Because ice regions overlap with trading limits and war-style exclusions, the clause is part of the wider framework defining where the charterer may send the ship and on what terms. The consequences of an ice obstruction, for hire, for the ship's position, and for the charterer's employment plans, make the clause commercially significant in trades that touch ice-prone areas.
Owner's perspective
The owner wants firm protection against the charterer ordering the ship into dangerous ice, with the master's authority to refuse clearly preserved. It relies on the clause to keep its asset out of conditions that could trap or damage the vessel, treating ice as a danger that the charterer's commercial freedom must not override, in the same way as the safe-port and trading-limits protections.

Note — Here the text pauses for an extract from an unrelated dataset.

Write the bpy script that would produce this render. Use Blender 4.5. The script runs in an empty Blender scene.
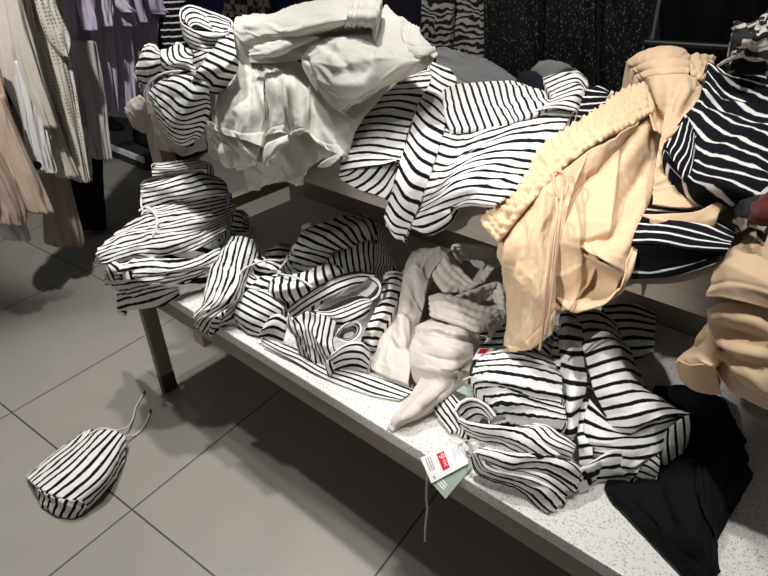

The owner also wants the time and cost consequences sensible, so that it is not penalised for the master properly refusing to enter ice, and so that the interaction with off-hire is fair. It negotiates the ice clause alongside the trading limits and employment provisions to keep the boundary between the charterer's control and the ship's safety clear where ice is concerned.
Charterer's perspective
The charterer wants enough freedom to employ the ship in trades that may touch ice-affected areas, with a clause that restricts only genuinely dangerous ice rather than excluding viable employment unnecessarily. It is conscious that an over-cautious refusal could deprive it of a voyage it has planned, so it wants the master's discretion confined to real danger.
The charterer also focuses on the time and hire consequences when ice prevents an ordered employment, wanting the treatment to be fair given that it cannot use the ship as intended. It negotiates the ice clause together with the trading limits, employment, and off-hire provisions so that ice risk is allocated in a way that matches the trades it expects to perform.
Negotiation points
- The restriction on ordering the vessel into ice-affected areas and the master's right to refuse.
- How ice-affected regions interact with the trading limits and excluded areas.
- The treatment of time and hire when ice prevents the ordered employment.
- The threshold of ice danger that justifies the master refusing an order.
Common variations
- A clause barring orders into ice-bound ports beyond a stated danger threshold.
- An ice clause cross-referenced to the trading limits exclusions.
- A clause confirming the master's authority to refuse unsafe ice conditions.
- An ice provision addressing hire and time during an ice obstruction.
Charter party clause wordings vary between standard forms, riders and individual fixtures. This library explains the commercial concept, not your contract — always check the actual charter party you are working with. This is general information, not legal advice.